Se cuenta que Felipe II estaba buscando esposa para su heredero, el futuro e indolente Felipe III. El rey pensó que las mejores candidatas eran las hijas de su prima hermana María de Baviera, madre de 15 hijos y viuda de otro primo hermano, el archiduque Carlos de Estiria. Descartada Leonor por enfermiza --aunque finalmente fue la más longeva-- quedaban Catalina, Gregoria y Margarita. Como el príncipe era en todo indeciso, su hermanastra, la simpática Isabel Clara Eugenia, propuso barajar los retratos que habían recibido de las austríacas, ponerlos cara a la pared y que el novio señalase. Y la elegida fue Margarita. Al rey, ese método le pareció poco serio y escogió a la mayor. Cuando la comitiva real llegó a Graz en busca de Catalina, se encontró con sus honras fúnebres. Una segunda comitiva fue más tarde a por Gregoria, y cuando llegaron supieron que también acababa de morir. Al final el rey tuvo que admitir que Margarita, la niña elegida al azar por el joven Felipe, debía ser su esposa y futura reina. Y así sucedió. En España hasta para elegir reinas, la fortuna ha sido decisiva.

Es extraño que, en un país históricamente tan adicto a los juegos, nadie haya propuesto que, cuando no haya mayorías, el presidente se elija aleatoriamente entre todas sus señorías. ¿Se imaginan que le tocara a Rufián o a Abascal, a Reguant o a Garriga? Eso mismo se preguntaban muchos sobre la posibilidad de que Iglesias llegase a una vicepresidencia del Gobierno, ha sucedido y España no se ha roto ni las calles están ardiendo, al menos de momento. ¿Acaso no hubo mucho de fortuna en la elección de Rodríguez Zapatero como secretario general del PSOE y después como presidente del Gobierno? ¿Y cuánto hubo de azaroso en el nombramiento a dedo de Rajoy por Aznar para que lo sucediera? Francesc de Carreras ha recordado en más de una ocasión cómo se eligió de manera aleatoria a un jovencito Albert Rivera para que encabezase el primer Ciutadans.

El sistema español para elegir el presidente de un Gobierno hace aguas por todos lados. Con la excepción del vasco, que permite salir escogido en segunda votación por mayoría simple, el resto de Parlamentos exige mayoría absoluta de diputados, una y otra vez. En el caso del Congreso, los acuerdos in extremis para apoyar a un candidato del PP o del PSOE --siempre con grupos nacionalistas minoritarios sobrerrepresentados-- ha servido de alimento a nuevas especies nacionalistas que ya colean en la misma pecera a la espera de su ansiada ración. Es innegable que ha aumentado el colorido en la Cámara Alta, pero a costa de empeorar mucho la calidad del agua.

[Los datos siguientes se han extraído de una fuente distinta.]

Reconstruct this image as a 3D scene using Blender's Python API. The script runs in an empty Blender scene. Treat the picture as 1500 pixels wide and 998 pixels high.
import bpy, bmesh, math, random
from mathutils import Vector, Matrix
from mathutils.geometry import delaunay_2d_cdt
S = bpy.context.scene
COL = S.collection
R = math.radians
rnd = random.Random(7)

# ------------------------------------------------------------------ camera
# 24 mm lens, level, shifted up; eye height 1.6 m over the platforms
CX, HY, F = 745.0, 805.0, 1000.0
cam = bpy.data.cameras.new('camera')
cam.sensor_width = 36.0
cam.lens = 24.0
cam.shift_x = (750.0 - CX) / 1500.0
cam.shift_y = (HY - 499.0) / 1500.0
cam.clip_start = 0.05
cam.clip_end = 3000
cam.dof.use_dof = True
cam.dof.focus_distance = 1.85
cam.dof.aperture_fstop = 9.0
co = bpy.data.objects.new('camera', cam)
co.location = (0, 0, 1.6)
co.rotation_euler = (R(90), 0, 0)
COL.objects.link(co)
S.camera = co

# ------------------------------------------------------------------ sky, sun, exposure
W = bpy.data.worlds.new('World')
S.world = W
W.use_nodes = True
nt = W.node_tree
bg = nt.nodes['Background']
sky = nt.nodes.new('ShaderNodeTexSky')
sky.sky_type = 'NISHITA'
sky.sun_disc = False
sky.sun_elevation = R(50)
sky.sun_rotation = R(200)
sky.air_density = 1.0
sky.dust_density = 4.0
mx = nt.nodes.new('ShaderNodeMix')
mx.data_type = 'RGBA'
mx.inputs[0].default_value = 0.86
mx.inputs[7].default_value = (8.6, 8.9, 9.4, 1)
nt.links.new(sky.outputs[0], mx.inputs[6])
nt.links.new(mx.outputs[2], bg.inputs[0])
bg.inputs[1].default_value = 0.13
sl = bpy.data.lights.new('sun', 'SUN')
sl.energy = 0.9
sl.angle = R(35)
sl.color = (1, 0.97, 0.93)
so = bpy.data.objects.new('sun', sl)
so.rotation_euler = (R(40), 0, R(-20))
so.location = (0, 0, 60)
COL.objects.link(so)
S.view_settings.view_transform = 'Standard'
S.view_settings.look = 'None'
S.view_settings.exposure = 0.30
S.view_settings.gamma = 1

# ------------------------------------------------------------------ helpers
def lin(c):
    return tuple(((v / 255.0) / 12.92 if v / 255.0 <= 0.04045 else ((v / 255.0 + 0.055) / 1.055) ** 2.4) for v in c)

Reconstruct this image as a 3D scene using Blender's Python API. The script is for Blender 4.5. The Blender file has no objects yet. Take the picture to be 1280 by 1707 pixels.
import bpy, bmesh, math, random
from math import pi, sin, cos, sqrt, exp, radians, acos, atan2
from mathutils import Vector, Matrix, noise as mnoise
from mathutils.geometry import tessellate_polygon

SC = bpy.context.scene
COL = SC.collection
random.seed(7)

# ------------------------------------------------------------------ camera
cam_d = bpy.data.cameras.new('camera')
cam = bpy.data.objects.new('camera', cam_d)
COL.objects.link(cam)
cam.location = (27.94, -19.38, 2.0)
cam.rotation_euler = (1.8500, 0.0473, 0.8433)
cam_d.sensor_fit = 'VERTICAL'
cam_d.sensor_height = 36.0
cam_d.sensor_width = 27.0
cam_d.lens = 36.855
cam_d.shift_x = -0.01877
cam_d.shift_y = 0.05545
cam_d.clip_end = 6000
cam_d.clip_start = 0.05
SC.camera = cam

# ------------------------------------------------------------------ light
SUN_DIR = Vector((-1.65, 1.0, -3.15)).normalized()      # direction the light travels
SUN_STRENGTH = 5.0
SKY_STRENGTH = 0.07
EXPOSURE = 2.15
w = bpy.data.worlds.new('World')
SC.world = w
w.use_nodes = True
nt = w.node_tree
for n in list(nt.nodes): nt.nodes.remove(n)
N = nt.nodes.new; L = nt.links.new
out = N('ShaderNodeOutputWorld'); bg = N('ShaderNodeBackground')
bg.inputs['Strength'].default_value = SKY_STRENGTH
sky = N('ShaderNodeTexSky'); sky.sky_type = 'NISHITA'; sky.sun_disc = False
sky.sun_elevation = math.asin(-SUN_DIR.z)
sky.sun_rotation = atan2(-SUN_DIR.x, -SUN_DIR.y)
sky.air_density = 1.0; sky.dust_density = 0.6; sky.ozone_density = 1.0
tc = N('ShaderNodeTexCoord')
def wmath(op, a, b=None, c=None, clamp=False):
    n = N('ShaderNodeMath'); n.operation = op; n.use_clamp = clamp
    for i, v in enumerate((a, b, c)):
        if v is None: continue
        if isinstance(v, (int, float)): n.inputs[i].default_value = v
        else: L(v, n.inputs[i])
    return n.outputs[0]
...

La solución vasca, en su doble sentido, no es la única posible. A menudo se escucha la letanía de que el presidente del gobierno correspondiente ha de ser el líder del partido más votado, y después que busque las alianzas. Cabe también la opción preferida últimamente por los italianos: el presidente de la República nombra provisionalmente a un presidente que ha de negociar su gobierno con los grupos parlamentarios.

El gobierno de la fortuna es pura ficción, pero en un contexto tan bloqueado bien podría ser la mejor opción, la más ilusionante y creativa para una ciudadanía tan desencantada. Parafraseando a John Rawls, el azar puede ser también una forma de elección racional en un marco constitucional. Sería el cuento del president elegido por sorteo entre todos los representantes de la Cámara. Al menos, de ese modo, nos ahorraríamos al comienzo de cada legislatura los penosos espectáculos a los que se ha abonado el Parlament, y de paso los abstencionistas tendrían su representación, eso sí, expectante y azarosa. Nunca está de más probar fortuna, vista la parálisis política y el profundo descrédito al que han abocado los nacionalistas a la Generalitat y a la democracia en general.